Time is a main consideration. Leaving plenty of time for music and exercise and the music gets most, between practicing oboe and ehorn and piano, composition and still trying to learn to play the flute well... those being my main musical passions as a player these days.
I started this out just wondering what would be the value for players getting access to some of the best reeds (subjective I know... and a bit of a brag), and I realize that is a big leap of faith to be taken literally. Actually, probably impossible to believe. Suffice it to say responsive, in tune, great tone and expressive by design is a pretty good reed.
I think of reeds like I do my cars... one for every day use for commuting which is fine, but the fun is driving the Z4. With reeds I always try for the Z4, at least the ones used in public...incredible to operate, awesome engineering and handling that is out of this world. You can push it hard in the turns and it just sits down and becomes stable. Pushing a reed like that with confidence is the nerdy oboist equivalent, but FUN!
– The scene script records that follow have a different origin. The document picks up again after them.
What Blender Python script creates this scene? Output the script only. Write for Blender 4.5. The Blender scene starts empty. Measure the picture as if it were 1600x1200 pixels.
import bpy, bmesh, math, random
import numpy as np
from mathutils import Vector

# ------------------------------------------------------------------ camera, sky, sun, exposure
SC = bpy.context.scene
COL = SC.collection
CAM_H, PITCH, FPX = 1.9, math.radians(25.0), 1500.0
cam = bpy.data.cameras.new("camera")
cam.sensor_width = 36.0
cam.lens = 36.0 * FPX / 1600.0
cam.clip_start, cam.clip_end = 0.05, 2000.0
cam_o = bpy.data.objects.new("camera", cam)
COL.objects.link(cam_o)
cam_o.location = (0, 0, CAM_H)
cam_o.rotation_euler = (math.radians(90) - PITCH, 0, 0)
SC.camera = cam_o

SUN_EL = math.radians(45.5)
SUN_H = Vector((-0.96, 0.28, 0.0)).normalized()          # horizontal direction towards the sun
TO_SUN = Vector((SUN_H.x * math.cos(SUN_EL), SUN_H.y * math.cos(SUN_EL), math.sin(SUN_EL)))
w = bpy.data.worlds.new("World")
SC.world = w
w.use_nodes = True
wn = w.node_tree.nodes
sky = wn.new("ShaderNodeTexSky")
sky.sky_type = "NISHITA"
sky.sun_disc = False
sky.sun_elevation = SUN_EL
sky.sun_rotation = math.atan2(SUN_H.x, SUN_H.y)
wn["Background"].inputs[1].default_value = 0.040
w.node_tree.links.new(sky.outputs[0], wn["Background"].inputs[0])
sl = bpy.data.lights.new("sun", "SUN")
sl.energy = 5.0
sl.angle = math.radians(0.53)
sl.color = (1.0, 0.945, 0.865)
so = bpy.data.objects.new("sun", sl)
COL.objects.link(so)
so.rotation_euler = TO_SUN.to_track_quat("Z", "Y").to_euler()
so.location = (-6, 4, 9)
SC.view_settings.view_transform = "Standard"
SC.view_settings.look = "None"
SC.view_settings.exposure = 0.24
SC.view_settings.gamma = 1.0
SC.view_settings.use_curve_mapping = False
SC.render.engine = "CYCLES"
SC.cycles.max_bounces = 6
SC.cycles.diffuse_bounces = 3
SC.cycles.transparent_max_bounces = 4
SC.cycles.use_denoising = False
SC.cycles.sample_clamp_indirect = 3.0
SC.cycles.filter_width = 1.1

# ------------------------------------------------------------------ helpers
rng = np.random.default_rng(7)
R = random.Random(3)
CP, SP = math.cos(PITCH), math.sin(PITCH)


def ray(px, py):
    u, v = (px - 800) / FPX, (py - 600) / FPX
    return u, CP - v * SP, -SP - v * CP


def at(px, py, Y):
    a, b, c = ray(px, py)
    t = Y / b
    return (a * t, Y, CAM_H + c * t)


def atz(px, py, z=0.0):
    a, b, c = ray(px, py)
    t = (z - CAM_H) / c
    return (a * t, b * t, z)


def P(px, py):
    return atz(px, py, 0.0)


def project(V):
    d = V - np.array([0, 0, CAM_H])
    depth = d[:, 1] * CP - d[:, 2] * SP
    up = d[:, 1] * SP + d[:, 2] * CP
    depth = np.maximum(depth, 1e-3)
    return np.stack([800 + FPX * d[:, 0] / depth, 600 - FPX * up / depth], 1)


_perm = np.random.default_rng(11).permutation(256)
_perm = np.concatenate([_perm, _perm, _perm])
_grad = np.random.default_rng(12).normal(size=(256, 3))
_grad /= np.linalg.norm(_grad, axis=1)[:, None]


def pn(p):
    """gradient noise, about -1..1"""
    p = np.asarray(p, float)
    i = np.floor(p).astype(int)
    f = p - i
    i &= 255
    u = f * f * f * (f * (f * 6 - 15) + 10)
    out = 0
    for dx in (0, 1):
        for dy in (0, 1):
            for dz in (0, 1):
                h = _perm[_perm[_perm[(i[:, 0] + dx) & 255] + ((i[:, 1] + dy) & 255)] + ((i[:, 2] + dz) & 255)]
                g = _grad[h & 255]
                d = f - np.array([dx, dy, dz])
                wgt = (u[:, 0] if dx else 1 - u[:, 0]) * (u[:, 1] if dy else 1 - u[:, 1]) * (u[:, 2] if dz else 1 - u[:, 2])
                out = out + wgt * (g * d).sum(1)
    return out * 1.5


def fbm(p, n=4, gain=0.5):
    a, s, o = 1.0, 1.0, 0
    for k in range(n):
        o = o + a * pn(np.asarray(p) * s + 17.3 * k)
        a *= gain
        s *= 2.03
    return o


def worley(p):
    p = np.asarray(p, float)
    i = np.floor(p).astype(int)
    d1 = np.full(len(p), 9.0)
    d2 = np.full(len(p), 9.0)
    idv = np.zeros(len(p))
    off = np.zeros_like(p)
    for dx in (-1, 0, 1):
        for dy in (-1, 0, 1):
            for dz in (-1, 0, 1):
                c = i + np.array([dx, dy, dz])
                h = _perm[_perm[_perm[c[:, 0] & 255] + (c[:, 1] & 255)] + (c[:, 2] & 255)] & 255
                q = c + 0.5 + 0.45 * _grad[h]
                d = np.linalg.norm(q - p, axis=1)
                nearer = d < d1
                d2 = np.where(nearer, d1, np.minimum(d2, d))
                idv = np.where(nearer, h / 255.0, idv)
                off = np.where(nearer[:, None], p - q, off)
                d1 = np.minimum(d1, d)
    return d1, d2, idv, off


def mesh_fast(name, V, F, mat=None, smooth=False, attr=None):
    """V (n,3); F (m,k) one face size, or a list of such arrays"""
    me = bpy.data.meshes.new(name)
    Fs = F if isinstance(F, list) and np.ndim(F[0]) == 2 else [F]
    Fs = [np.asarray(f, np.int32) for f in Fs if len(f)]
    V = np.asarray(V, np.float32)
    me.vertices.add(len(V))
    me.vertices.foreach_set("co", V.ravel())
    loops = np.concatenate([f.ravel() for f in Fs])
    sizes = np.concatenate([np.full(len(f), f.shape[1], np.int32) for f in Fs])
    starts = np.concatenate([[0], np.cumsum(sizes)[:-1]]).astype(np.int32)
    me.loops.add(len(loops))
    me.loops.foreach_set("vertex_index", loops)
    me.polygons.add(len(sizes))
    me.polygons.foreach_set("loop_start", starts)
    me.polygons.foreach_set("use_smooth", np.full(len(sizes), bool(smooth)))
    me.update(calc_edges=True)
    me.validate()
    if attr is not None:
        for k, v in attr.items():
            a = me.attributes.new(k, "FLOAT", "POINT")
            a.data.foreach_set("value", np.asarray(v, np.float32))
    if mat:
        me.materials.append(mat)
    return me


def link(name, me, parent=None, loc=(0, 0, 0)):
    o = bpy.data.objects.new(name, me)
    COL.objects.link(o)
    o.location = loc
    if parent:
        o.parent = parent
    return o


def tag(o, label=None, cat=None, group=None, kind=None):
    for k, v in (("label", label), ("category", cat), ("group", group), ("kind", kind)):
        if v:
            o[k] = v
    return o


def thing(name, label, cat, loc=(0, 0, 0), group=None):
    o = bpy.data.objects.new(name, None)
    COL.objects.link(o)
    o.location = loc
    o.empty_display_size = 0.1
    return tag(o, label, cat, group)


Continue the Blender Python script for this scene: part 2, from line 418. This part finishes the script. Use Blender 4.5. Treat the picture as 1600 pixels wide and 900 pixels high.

Oh yeah, my other passion is rag top sports cars... had 10 over the years, starting with well worn used Briitish jobs with some insanity in their engineering. Went through some very nice Jappaneese models and settled on BMW for now.
Reed 'engineering' after lots of experience is akin to the differences in the cars. As someone said, 'Everyman should own a convertible at least once in his life.' My corrolary to that would be 'every oboist should get to play the Z4 of reeds as well.'
Its a sick world and I am a happy man.